It wasn’t all that long ago that Bolton Wanderers had a reputation that was the epitome of stability and reliability – on the pitch at least. Under the stewardship of Sam Allardyce, Bolton were a team that mixed rigid organisation with moments of flair, and in seventeen consecutive seasons in the top flight there were cup runs, big name signings and two trips to Europe.
Now – rooted to the bottom of the Championship, without a win in twelve games, and with players so far unpaid for November – the story is a very different one.
Allardyce, speaking to BBC Radio Manchester, suggested there is a depression hanging over the club that manager Neil Lennon has to lift.
“The financial side of the club is in crisis at the minute, I think we all know that,” said Allardyce, “Neil has to work with the tools he’s got and at the end of the day the next couple of players that he gets in, whether on loan or permanently, have to make a massive difference.”
At last count, the club owed in the region of £170m to owner Eddie Davies who became majority shareholder in 2003. Davies has been actively attempting to sell club for the past year, but with fortunes on the pitch taking a slide, he’s found it difficult to attract a buyer.
Davies and Trevor Birch – the man appointed to help find a buyer – have pointed to the recent failure to pay the playing squad as evidence of how desperately a new owner is needed.
Davies has signalled his intention to cease any further investment in the club, and with a net worth estimated at around £60million it seems unlikely he would have the resources to buy Bolton’s way out of trouble. £60million is a tidy sum, but doesn’t put the Bolton owner in the realm of the super-rich, capable of bankrolling a run on the Premier League.
All the scuttlebutt is now about the ‘A’-word…administration. With players going unpaid and the club looking for fresh investment, it’s natural that talk turns to non-playing staff losing their jobs.

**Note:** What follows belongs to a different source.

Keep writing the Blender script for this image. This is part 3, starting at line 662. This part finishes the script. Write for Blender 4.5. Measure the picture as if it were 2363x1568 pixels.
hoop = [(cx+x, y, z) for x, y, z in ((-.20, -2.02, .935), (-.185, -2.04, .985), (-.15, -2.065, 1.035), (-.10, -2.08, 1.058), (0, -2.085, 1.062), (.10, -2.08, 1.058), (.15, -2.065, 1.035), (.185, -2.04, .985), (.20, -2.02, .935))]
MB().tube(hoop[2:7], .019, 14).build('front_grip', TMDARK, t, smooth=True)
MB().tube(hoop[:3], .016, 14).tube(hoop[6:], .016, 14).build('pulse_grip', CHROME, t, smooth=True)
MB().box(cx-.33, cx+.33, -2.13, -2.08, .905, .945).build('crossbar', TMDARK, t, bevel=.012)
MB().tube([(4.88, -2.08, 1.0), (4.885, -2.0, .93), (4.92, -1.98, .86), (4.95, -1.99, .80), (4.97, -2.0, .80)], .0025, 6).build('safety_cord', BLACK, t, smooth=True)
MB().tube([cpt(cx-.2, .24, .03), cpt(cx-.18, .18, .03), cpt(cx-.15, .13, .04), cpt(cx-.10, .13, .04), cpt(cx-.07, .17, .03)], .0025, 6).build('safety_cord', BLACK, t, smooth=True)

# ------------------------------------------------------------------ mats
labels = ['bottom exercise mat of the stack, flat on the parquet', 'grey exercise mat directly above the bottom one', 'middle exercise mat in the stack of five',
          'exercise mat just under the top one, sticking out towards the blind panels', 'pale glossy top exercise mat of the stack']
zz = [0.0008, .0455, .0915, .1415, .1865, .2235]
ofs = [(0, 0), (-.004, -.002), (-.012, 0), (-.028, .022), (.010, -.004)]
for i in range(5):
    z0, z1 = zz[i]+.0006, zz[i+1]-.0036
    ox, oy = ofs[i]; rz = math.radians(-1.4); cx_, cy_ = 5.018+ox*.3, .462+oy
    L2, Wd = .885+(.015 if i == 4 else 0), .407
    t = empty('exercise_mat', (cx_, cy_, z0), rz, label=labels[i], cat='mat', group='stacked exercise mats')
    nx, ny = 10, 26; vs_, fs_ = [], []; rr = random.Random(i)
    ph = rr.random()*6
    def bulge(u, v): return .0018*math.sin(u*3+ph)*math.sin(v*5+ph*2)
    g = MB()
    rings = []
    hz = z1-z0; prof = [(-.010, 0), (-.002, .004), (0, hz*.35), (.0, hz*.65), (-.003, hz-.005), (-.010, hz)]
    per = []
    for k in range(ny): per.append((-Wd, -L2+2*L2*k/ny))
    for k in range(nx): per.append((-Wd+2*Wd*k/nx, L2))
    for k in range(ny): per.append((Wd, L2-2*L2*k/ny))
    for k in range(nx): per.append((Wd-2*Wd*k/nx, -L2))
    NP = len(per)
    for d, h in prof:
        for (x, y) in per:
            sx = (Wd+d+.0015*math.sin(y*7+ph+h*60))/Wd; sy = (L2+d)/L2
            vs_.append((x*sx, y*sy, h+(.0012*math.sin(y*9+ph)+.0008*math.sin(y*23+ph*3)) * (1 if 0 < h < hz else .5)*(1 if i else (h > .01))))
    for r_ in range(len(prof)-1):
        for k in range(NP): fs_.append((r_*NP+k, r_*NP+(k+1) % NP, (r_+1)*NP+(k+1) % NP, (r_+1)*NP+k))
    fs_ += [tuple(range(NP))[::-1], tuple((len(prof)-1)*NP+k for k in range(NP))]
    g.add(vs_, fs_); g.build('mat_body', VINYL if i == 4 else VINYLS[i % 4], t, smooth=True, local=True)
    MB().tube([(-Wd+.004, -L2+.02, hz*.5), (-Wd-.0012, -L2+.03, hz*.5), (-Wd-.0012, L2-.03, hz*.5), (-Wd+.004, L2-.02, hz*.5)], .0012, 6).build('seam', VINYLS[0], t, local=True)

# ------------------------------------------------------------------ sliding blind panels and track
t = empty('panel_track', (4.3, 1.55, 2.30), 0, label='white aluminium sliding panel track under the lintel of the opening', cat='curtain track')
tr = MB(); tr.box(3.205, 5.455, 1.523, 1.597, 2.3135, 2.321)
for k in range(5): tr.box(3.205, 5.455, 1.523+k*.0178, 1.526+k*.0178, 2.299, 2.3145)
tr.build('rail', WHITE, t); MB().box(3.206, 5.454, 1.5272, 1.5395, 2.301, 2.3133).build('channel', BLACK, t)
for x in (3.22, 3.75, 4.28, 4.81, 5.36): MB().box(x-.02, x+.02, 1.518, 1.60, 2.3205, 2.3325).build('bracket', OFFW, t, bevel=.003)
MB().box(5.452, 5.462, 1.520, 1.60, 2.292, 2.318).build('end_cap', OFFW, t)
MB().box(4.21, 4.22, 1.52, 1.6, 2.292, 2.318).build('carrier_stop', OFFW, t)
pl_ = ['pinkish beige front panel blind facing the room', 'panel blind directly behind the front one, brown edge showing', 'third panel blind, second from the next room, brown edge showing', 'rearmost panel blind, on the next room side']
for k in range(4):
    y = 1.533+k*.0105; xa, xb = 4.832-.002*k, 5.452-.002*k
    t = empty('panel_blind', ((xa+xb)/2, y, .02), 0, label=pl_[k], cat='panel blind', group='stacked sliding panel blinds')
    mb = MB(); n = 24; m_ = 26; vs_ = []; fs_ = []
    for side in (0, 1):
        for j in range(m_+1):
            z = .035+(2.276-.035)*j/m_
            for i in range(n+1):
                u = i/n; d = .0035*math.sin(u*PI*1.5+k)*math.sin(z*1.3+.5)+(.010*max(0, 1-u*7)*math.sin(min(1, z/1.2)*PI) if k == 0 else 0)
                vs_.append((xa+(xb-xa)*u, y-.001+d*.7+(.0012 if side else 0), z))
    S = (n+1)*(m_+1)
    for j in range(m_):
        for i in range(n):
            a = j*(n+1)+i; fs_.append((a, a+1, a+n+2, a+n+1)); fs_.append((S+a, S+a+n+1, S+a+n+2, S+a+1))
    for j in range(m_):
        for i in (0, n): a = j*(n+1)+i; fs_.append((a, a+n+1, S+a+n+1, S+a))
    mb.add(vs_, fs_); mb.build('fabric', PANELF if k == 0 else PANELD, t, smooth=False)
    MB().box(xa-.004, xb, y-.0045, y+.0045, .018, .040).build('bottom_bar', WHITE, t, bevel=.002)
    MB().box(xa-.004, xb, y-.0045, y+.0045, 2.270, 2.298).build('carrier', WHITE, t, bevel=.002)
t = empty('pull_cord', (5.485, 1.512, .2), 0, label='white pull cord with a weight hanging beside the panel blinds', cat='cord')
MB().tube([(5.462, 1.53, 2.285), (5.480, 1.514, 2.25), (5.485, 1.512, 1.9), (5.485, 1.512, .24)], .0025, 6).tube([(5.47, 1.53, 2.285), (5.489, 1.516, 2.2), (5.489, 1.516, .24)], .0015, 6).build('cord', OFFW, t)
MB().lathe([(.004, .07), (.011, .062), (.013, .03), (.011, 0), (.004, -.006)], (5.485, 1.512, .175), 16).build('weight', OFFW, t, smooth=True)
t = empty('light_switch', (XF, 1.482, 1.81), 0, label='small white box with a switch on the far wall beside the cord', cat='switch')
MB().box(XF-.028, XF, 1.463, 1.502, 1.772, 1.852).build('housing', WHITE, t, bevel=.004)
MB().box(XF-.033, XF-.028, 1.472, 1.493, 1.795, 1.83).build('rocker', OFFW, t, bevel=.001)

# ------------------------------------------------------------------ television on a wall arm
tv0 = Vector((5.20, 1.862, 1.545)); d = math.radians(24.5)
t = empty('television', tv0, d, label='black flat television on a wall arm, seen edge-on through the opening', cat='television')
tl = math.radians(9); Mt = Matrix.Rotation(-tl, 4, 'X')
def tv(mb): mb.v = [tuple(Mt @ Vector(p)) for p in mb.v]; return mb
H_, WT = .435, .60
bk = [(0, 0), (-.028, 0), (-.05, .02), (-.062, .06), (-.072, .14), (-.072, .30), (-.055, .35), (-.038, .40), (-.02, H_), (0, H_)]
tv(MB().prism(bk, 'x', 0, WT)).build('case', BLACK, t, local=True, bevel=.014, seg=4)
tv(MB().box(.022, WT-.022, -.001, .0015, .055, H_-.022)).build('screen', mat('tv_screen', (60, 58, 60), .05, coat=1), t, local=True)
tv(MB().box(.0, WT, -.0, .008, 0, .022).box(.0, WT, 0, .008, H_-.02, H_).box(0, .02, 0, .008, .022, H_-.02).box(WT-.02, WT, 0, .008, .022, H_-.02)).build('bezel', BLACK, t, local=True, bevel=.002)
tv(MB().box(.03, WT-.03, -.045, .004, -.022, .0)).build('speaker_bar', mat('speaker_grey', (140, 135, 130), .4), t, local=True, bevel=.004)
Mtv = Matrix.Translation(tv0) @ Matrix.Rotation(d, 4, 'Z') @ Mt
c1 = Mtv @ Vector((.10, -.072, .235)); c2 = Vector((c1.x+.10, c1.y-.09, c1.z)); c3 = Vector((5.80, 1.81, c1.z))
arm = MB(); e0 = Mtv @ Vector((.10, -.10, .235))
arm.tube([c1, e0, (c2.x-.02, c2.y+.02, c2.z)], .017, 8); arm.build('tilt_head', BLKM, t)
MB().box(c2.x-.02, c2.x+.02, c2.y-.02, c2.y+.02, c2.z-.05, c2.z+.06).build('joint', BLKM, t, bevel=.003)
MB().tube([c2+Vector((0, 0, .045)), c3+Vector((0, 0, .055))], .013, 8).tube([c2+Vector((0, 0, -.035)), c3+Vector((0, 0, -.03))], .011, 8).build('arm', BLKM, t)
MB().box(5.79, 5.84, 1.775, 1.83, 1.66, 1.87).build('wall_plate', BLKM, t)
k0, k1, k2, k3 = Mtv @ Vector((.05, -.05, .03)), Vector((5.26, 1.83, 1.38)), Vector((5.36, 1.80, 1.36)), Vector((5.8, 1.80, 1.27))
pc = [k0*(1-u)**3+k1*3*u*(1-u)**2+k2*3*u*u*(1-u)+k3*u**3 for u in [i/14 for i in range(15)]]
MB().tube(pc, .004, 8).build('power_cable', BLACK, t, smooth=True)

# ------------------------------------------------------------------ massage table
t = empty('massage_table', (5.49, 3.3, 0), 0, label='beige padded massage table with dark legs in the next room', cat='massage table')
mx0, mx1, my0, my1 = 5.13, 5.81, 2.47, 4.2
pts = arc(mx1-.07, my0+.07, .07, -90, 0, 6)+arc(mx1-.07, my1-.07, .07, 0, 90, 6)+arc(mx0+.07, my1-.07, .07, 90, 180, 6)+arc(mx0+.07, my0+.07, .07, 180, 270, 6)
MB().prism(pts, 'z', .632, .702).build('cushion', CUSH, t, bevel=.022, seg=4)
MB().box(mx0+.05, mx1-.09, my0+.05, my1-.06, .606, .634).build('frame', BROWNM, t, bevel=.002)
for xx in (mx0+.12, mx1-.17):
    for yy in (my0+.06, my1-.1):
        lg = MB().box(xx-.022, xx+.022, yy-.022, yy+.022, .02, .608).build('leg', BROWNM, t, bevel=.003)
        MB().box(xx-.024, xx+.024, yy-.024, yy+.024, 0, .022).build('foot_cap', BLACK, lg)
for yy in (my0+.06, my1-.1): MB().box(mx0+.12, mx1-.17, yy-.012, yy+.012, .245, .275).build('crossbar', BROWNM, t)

Administration would mean a points deduction that would all but relegate the club to League One. Already three points adrift at the bottom, and four points from the precarious safety of 21st place in the Championship, overhauling a double-digit deficit would require the kind of form Bolton look incapable of.
On the pitch they are struggling for goals, having found just 12 in their 18 league games so far this season. Of the club’s six fixtures in a busy December, only a midweek visit to Charlton looks like a game they could walk away from with any sort of result. With the Addicks currently occupying that 21st spot and struggling for form and goals themselves, Bolton fans will be keeping their fingers crossed in chilly south London.
Bolton’s beleaguered manager Neil Lennon is used to operating under pressure, four years in the crucible of Celtic Park taught him that, and so far he has remained optimistic – just as Allardyce suggests he must be.
Usually when off-the-field wranglings hit a club, the manager will do his best to isolate the players from it. Build that sense of unity within the squad, tell them that while they might not be able to rely on stability in the boardroom, they can rely on each other – the only thing they can do is go out there and try to win matches. The same applies here, only that bubble of isolation has been punctured by the absence of paycheques. These might be highly paid people in the grand scheme of things, but if you’ve got a big mortgage and a couple of expensive cars on finance it won’t take long before you start to feel the pain – especially if you’re on the fringes. It’s hardly a sob story, but it’ll be a distraction.
Lennon maintains that a couple of good results and things will start to look better. It’s true enough that the Championship is a tight league and a good run of form can see fortunes change quickly – Sunderland in 2006 a case in point, winning the title having been in the relegation zone early in the season.
But, Bolton’s slump is ingrained now. A club with more resources on hand would likely have shipped their manager out by this point – rock bottom and winless in twelve isn’t a good look on the Monday after a game. That isn’t an option for Bolton, and in Lennon they have a combative manager, his challenge is to get his players fighting for themselves and for the club, because relegation this season might be the final nail in the coffin.